How to deal with immigrants, both legal and illegal, remains one of the thorniest issues in the health care debate. In his address to a joint session of Congress in September, Mr. Obama specifically challenged Republicans who said his plans would extend coverage to illegal immigrants.

"This, too, is false -- the reforms I'm proposing would not apply to those who are here illegally," Mr. Obama said.

That statement elicited an outburst of "You lie" from Rep. Joe Wilson, South Carolina Republican.

Most of the focus has been on whether the bills in the House and Senate go far enough to screen out illegal immigrants applying for public benefits. The Senate bill is generally considered to have stronger provisions than the House version to exclude participation by illegal immigrants.

The employer mandate could play a major role in coverage for illegal immigrants, but the effect has not been widely understood.

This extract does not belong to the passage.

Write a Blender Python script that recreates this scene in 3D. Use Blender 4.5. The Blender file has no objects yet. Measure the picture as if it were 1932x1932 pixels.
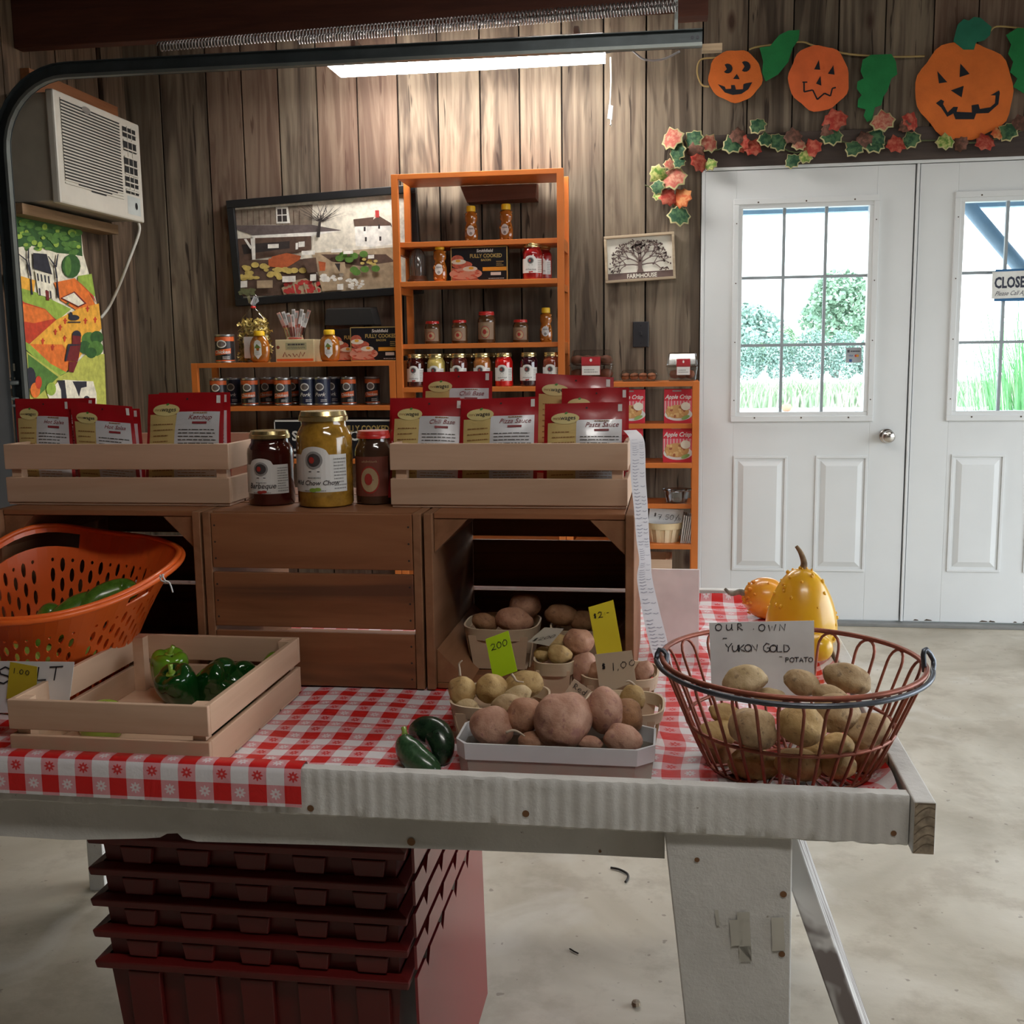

Steven A. Camarota, research director for the Center for Immigration Studies, said about 6.5 million illegal immigrants work in the United States, though nearly half do so off the books and wouldn't be counted for purposes of employer-sponsored health insurance.

Of those who work on the books, about 2.3 million already have insurance through their employers. That leaves at least 1 million who would need insurance and could obtain it from an employer under the proposed mandates.

"It's definitely significant," Mr. Camarota said.